26
de abril de 2012 | N° 17051
L.
F. VERISSIMO
Como imaginar uma
orgia
A minicâmera e o grampo telefônico ainda
podem fazer mais pela moral na política do que toda a fiscalização e todos os
mandamentos cristãos juntos. Supõe-se que, depois dos escândalos recentemente
grampeados, as pessoas fiquem mais cautelosas, ou mais reticentes.
Corruptos e corruptores continuarão a existir,
mas não agirão nem falarão mais tão livremente, pelo menos não antes de
procurar a câmera e o microfone escondidos. O que deve, no mínimo, dificultar
os negócios.
Os avanços da técnica revolucionaram o
registro histórico. Imagine se quando o Kennedy foi assassinado já existissem
as gravadoras e os celulares que hoje substituem as câmeras fotográficas até no
aniversário do cachorro.
Em
vez daquele precário filme em 8mm do atentado, estudado e reestudado quadro a
quadro na busca de vestígios de uma conspiração, haveria teipes e fotos de
todos os ângulos e com todas as respostas, como a cara, o nome e o CIC dos
possíveis conspiradores.
Mas a técnica, ao mesmo tempo que
desestimula a falcatrua, comprova a denúncia, desmancha o mistério e enriquece
a notícia, pode empobrecer nossa percepção dos fatos.
As grandes batalhas e os grandes eventos da
era pré-fotográfica foram registrados em quadros épicos em que o artista
ordenava a cena em função do efeito, não do fato, ou não exatamente do fato.
A I Guerra Mundial não foi mais terrível do
que muitas guerras anteriores, só foi a primeira guerra filmada, a primeira com
a imagem tremida e sem cor, e por isso parece tão mais feia do que as guerras
heroicamente pintadas.
A guerra do Vietnã foi a primeira
transmitida pela TV, a primeira em que o sangue respingou no tapete da sala.

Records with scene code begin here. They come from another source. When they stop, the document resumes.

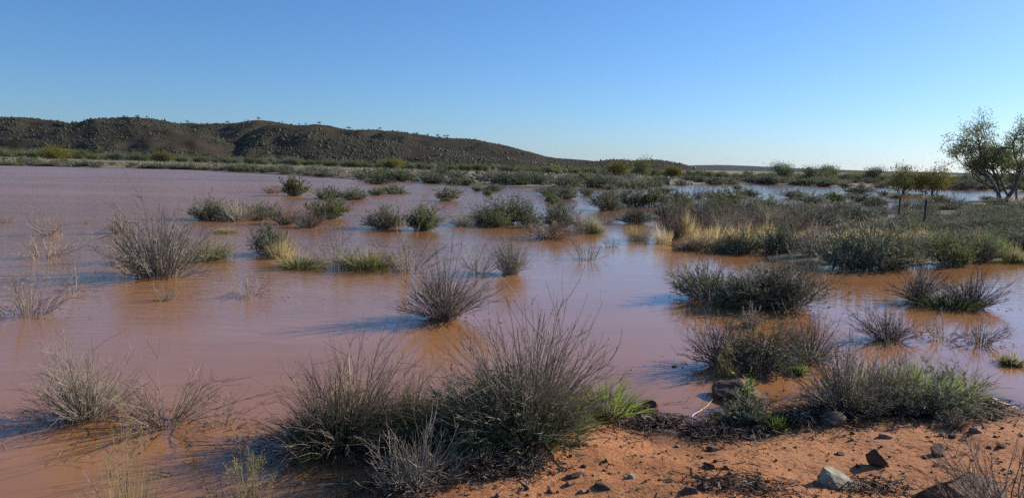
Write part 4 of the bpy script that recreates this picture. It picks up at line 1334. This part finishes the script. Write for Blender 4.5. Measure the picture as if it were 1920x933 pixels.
def stick(px0, py0, px1, py1, r_, name, label, mat, seed, lift=.015, zend=0.0):
    rg = np.random.default_rng(seed)
    a = at_ground(px0, py0); b = at_ground(px1, py1)
    a[2] += lift; b[2] += lift + zend
    t = np.linspace(0, 1, 8)[:, None]
    L_ = np.linalg.norm(b - a)
    P = a * (1 - t) + b * t + rg.normal(size=(8, 3)) * L_ * .018
    gq = Geo(); P = P - a
    gq.tubes(P[None], np.linspace(r_, r_ * .55, 8)[None], np.array([.8]), 6)
    bq, be, _ = branch(rg, P[None], np.repeat(normed(b - a)[None, None], 8, 1), np.array([L_]), 3, .25, .5, 3)
    gq.tubes(bq, taper(3, 3, r_ * .5, r_ * .25, rg), np.full(3, .7), 4)
    o = link(name, gq.mesh(name, M[mat]), None, tuple(a))
    tag(o, label, "stick", "sticks on the bank")
stick(1297, 788, 1334, 765, .006, "stick", "bleached white stick at the water edge in the litter", 'wood_pale', 1, .03, .03)
stick(1262, 781, 1291, 783, .007, "stick", "short dark stick floating by the litter", 'stem_dark', 2)
stick(1240, 757, 1290, 755, .004, "stick", "thin twig floating out from the brown stone", 'stem_dark', 3)
stick(299, 887, 324, 892, .007, "stick", "short dark stick lying in the shallows at bottom left", 'stem_dark', 4)
stick(1010, 822, 1100, 834, .012, "stick", "dark branch lying at the sandy foot of the largest bush", 'stem_dark', 5)
stick(975, 898, 992, 912, .007, "stick", "short stick poking from the litter mat", 'stem_dark', 6)
stick(600, 912, 660, 908, .006, "stick", "grey stick at the water edge by the nearest grey bush", 'stem_grey', 7)

# ---------------------------------------------------------------- haze: the dusty air over the flat, seen only over long distances
def haze_box():
    m, nt, out = new_mat("haze")
    v = N_(nt, "ShaderNodeVolumePrincipled")
    v.inputs["Color"].default_value = (.72, .85, 1.0, 1)
    v.inputs["Density"].default_value = 2.6e-5
    v.inputs["Anisotropy"].default_value = .3
    nt.links.new(v.outputs[0], out.inputs["Volume"])
    c = np.array([(x, y, z) for x in (-9600, 9600) for y in (-9600, 9600) for z in (-8, 80)], float)
    fc = np.array([(0, 1, 3, 2), (4, 6, 7, 5), (0, 4, 5, 1), (2, 3, 7, 6), (0, 2, 6, 4), (1, 5, 7, 3)])
    o = link("haze", make_mesh("haze", c, [fc], m))
    tag(o, "thin dusty haze over the distant hills", "haze", kind="stuff")
haze_box()
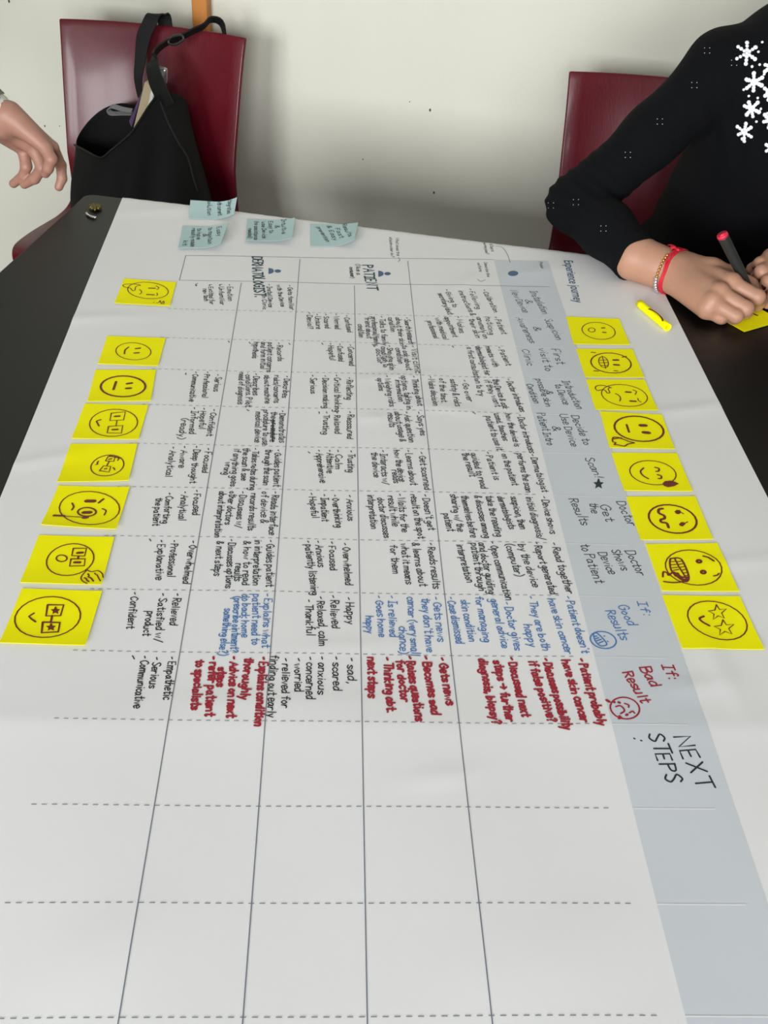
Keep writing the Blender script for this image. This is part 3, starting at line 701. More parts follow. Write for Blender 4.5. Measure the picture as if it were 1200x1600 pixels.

Por isso deu nojo. Os americanos aprenderam a lição e transformaram sua invasão
do Iraque num videogame.
Até surgir a possibilidade de ser
tecnicamente denunciado, o político corrupto podia contar com a condescendência
do público. Mesmo quando não havia dúvida quanto a sua corrupção, havia sempre
a suspeita de que não era bem assim.
Sua
culpa – até se ouvir sua voz gravada combinando a divisão dos milhões, ou ver
sua imagem forrando os sapatos com dinheiro – era sempre uma conjetura.
Imaginávamos o que acontecia nos bastidores do poder corrupto mas era um pouco
como imaginar uma orgia romana, ou visualizar uma orgia romana através da
imaginação de um artista.
Agora não. Com a banalização do grampo
telefônico e da minicâmera escondida, temos o que faltava no quadro. Temos
todos os sórdidos detalhes e a orgia às claras. Temos o que enoja.